PROBLEM DESCRIPTION: Begin at the first line below and copy each line exactly, ending with the line where "return root" appears.

RECORDED INFORMATION:
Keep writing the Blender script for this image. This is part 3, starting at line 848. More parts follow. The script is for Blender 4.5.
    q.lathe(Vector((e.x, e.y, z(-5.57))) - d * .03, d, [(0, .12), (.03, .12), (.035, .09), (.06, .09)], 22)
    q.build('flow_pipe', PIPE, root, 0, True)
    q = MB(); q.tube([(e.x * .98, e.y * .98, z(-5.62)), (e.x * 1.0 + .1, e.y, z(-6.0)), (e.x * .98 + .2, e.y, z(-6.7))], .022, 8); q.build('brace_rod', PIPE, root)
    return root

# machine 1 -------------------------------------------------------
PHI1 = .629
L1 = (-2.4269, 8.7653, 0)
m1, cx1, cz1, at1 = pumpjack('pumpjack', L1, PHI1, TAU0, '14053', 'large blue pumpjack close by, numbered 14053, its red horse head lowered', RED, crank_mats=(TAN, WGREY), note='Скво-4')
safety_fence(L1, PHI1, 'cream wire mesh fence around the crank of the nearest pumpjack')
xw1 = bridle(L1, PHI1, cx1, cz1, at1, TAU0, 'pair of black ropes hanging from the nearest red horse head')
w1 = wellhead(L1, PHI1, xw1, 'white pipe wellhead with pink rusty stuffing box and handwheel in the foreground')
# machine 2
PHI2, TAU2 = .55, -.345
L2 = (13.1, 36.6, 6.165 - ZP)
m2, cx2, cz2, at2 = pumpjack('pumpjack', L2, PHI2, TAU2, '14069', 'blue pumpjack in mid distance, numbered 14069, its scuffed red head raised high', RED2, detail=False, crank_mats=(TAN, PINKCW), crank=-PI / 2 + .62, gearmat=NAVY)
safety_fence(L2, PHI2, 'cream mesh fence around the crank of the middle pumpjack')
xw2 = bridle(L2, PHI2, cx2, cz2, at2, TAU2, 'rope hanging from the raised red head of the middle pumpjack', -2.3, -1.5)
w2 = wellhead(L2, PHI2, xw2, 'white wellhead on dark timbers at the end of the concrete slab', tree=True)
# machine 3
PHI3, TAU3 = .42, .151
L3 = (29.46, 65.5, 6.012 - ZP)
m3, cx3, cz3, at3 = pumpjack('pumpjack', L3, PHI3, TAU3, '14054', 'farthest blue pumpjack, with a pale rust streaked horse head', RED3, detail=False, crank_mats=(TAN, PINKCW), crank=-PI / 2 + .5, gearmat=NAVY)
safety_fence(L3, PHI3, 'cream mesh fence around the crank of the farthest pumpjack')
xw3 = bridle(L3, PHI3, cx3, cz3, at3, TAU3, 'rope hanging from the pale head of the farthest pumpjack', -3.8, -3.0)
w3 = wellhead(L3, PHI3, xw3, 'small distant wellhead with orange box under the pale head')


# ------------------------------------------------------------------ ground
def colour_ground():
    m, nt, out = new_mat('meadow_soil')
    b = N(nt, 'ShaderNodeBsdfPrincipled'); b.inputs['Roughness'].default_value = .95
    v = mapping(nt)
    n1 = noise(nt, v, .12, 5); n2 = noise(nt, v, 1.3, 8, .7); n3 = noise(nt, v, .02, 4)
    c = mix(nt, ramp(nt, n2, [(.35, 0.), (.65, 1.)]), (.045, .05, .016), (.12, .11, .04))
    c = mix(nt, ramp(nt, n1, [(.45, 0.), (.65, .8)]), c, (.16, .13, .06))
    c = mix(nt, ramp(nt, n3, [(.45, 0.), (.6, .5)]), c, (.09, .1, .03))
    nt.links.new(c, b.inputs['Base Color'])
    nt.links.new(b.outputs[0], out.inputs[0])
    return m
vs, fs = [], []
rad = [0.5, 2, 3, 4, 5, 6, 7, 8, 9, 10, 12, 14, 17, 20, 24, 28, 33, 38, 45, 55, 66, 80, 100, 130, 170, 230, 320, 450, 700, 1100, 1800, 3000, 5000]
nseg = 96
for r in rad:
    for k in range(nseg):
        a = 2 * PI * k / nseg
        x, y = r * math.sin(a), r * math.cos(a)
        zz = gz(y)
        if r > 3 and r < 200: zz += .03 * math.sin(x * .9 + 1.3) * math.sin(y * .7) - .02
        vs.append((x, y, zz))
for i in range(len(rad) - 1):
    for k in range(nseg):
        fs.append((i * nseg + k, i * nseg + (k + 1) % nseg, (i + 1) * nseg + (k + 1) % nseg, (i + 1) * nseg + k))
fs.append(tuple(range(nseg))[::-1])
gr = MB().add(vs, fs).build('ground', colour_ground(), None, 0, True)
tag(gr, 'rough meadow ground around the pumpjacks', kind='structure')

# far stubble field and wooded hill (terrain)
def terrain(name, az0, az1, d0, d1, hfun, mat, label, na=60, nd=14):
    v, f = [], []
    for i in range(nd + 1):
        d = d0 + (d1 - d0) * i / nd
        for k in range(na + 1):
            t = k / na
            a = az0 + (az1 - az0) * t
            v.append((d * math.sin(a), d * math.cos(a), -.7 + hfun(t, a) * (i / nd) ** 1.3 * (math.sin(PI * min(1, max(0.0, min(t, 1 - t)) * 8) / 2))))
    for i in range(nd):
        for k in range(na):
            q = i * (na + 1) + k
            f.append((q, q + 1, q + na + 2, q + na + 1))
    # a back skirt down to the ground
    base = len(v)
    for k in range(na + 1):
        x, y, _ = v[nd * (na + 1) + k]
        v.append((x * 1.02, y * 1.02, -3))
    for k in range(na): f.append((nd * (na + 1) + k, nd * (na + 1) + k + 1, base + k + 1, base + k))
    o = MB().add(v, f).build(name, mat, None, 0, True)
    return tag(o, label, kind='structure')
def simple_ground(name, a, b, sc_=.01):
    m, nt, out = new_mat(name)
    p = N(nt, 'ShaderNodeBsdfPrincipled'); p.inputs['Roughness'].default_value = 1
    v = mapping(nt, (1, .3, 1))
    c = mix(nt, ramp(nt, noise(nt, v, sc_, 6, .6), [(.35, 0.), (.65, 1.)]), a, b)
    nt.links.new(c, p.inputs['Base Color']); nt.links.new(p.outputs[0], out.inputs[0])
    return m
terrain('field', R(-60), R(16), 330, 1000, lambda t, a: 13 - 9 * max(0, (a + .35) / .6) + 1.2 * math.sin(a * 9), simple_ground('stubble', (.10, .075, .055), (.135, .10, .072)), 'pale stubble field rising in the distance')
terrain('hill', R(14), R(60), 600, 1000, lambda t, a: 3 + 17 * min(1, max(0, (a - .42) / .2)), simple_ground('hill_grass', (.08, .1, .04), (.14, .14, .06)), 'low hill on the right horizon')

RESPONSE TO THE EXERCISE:
Keep writing the Blender script for this image. This is part 3, starting at line 848. More parts follow. The script is for Blender 4.5.
    q.lathe(Vector((e.x, e.y, z(-5.57))) - d * .03, d, [(0, .12), (.03, .12), (.035, .09), (.06, .09)], 22)
    q.build('flow_pipe', PIPE, root, 0, True)
    q = MB(); q.tube([(e.x * .98, e.y * .98, z(-5.62)), (e.x * 1.0 + .1, e.y, z(-6.0)), (e.x * .98 + .2, e.y, z(-6.7))], .022, 8); q.build('brace_rod', PIPE, root)
    return root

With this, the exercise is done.